Reporting its second quarter of fiscal year 2026 on Tuesday, February 10, 2026, the Munich-based group announced a return to group-level profitability and its first period of top-line growth since the transformative merger of Mytheresa and YOOX NET-A-PORTER (YNAP) in 2025.
The group posted net sales of €645.1 million, a 1.1% increase on a reported basis and a robust 5.7% jump when excluding foreign exchange fluctuations.
More importantly for investors, LuxExperience achieved an adjusted EBITDA margin of 2%, marking a definitive turnaround from the heavy losses sustained during the initial integration and restructuring phase.
The company also generated a healthy positive cash flow from operating activities of €118.5 million.
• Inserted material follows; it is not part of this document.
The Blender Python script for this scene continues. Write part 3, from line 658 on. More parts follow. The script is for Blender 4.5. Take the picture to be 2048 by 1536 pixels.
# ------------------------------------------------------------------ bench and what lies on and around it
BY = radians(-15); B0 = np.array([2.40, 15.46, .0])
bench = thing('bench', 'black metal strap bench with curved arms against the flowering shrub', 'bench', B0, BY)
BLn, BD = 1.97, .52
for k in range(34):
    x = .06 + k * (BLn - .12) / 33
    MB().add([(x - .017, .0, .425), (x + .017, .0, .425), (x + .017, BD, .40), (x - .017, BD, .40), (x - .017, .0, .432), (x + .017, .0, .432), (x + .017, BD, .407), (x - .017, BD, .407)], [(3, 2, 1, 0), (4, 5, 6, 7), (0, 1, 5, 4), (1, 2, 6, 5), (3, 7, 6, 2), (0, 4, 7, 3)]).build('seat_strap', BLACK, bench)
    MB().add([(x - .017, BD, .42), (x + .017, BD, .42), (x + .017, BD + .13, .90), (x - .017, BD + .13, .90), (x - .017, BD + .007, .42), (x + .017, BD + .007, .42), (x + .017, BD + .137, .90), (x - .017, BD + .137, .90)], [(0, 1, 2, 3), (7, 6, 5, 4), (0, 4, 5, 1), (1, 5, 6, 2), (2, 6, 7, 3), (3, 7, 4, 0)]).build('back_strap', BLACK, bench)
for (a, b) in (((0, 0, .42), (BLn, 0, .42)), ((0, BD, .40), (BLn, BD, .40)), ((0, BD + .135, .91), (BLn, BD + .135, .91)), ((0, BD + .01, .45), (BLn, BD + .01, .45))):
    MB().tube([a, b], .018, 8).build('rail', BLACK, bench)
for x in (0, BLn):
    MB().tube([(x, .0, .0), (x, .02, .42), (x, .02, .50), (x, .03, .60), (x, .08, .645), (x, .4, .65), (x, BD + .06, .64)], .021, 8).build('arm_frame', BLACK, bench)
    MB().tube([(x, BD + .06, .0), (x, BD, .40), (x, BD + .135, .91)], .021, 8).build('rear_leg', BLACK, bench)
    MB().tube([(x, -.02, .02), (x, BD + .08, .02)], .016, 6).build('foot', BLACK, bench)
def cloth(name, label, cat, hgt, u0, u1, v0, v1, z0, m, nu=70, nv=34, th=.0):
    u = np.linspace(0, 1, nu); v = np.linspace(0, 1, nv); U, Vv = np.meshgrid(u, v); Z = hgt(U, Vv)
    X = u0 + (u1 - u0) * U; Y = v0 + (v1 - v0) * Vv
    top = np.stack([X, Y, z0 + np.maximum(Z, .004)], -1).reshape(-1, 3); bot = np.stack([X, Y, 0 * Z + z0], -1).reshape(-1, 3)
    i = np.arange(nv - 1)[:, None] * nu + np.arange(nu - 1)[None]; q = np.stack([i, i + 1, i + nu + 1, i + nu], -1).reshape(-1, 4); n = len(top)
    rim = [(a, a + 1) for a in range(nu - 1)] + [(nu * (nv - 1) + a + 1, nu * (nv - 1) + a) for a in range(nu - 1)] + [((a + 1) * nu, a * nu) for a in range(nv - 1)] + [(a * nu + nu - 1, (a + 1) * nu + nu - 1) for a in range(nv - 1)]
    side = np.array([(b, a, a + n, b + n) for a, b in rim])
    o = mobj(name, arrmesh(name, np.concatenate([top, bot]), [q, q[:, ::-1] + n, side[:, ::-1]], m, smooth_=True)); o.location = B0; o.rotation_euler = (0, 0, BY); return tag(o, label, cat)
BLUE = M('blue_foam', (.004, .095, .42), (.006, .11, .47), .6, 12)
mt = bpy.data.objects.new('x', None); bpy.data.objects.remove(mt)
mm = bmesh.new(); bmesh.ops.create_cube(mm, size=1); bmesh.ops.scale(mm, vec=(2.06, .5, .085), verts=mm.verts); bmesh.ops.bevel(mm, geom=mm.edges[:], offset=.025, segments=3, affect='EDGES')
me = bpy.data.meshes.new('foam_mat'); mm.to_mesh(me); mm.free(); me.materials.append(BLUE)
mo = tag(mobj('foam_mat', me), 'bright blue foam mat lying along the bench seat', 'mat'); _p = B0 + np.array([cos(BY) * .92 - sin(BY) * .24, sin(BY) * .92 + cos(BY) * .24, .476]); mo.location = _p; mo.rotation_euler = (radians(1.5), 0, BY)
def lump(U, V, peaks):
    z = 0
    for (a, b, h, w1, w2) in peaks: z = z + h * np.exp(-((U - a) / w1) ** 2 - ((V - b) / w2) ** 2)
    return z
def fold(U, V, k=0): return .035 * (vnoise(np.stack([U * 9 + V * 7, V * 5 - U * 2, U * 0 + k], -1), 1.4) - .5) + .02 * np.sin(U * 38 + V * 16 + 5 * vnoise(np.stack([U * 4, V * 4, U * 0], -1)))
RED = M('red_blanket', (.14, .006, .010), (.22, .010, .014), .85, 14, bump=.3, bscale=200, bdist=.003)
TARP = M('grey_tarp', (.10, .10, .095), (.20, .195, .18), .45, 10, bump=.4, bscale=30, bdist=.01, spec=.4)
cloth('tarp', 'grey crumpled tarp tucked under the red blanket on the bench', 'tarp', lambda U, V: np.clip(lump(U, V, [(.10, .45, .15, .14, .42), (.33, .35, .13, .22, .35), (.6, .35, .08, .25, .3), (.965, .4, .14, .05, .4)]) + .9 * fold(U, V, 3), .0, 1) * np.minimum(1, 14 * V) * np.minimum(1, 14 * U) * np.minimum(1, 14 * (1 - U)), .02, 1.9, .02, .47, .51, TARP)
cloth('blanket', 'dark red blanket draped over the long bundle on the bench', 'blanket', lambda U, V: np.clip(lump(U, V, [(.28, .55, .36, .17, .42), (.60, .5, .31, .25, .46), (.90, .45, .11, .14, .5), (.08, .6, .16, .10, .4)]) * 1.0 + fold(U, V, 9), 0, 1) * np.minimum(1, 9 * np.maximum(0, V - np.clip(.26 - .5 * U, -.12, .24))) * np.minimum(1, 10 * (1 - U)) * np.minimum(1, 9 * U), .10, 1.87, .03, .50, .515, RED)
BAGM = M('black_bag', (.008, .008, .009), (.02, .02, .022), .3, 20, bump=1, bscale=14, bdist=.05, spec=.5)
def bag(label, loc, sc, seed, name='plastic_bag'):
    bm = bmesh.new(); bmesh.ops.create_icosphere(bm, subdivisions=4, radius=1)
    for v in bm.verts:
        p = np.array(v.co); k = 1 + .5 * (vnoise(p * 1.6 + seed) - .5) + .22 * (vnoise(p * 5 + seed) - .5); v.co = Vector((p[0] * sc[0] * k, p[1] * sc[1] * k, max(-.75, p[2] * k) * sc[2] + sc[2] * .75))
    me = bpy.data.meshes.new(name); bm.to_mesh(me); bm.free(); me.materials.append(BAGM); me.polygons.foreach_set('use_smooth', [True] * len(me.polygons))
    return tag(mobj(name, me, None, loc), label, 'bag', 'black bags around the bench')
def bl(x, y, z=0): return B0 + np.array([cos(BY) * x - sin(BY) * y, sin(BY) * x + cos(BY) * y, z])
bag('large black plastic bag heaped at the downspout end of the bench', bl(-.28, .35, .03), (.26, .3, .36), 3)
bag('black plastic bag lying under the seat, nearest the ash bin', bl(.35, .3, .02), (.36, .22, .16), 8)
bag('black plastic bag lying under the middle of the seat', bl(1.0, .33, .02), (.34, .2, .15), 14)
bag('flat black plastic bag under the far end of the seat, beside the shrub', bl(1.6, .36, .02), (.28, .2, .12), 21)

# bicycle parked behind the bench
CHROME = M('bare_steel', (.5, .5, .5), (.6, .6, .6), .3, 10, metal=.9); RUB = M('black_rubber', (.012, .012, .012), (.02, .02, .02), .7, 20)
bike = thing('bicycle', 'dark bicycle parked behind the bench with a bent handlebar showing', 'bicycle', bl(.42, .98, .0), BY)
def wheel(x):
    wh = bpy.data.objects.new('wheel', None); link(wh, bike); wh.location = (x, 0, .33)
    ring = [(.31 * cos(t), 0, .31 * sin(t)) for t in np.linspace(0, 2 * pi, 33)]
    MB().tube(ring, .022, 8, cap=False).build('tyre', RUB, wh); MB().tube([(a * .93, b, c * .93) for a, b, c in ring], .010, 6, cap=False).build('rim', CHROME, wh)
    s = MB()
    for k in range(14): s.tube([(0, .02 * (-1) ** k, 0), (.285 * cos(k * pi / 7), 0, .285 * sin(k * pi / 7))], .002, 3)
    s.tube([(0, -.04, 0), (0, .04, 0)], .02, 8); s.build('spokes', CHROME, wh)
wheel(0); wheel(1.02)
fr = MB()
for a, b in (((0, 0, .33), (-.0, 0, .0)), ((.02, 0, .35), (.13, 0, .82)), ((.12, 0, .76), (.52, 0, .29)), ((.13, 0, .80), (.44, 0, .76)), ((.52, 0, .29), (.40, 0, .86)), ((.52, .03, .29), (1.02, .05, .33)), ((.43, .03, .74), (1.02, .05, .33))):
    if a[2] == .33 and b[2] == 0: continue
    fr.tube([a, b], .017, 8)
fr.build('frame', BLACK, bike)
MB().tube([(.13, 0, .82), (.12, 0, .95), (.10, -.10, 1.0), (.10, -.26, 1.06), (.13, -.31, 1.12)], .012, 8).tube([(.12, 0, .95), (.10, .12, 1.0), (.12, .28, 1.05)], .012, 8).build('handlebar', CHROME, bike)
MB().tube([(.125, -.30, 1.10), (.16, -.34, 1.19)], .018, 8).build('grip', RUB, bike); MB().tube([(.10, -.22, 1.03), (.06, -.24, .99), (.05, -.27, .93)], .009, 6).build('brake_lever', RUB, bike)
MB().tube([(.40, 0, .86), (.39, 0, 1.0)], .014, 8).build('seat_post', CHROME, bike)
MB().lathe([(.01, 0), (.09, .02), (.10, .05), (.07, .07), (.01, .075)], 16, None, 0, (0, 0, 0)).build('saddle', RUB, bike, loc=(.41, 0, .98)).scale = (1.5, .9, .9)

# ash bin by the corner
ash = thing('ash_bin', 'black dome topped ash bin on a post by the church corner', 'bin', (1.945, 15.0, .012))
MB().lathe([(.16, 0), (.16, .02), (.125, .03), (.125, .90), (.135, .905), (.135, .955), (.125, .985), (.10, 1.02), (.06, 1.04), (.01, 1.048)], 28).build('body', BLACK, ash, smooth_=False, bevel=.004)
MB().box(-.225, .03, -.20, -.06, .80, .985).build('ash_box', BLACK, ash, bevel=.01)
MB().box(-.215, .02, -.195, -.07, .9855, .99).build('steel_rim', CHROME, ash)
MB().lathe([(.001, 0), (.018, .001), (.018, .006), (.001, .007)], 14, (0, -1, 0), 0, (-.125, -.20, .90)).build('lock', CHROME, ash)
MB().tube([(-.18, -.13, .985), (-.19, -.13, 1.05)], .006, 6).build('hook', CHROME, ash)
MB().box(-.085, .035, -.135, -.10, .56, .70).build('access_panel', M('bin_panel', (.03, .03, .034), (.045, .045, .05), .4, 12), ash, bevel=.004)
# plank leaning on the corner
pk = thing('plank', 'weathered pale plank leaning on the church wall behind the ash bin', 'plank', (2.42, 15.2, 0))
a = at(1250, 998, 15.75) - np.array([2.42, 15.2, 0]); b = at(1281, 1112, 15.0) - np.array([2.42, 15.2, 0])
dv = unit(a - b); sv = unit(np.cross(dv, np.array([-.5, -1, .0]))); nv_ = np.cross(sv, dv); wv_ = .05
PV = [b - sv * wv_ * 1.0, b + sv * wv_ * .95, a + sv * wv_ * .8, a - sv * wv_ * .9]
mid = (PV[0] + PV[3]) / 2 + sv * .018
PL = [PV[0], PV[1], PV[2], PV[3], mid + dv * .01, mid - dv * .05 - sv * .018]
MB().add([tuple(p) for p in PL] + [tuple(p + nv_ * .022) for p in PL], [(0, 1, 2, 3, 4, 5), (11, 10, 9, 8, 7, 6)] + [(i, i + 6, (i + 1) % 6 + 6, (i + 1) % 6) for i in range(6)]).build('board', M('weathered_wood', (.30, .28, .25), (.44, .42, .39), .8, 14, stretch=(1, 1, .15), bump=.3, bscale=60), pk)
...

The star of the portfolio remains Mytheresa, which continues to defy the broader luxury slowdown.
The banner reported an "outstanding" Gross Merchandise Value (GMV) growth of 12.7% (ex-FX) and saw its adjusted EBITDA surge 40% year-over-year.
Meanwhile, the restructuring of the "ex-YNAP" banners showed early promise; Net-A-Porter and Mr Porter narrowed their sales declines significantly compared to the previous quarter, aided by a 180-basis-point reduction in administrative costs as the group streamlines its back-end infrastructure.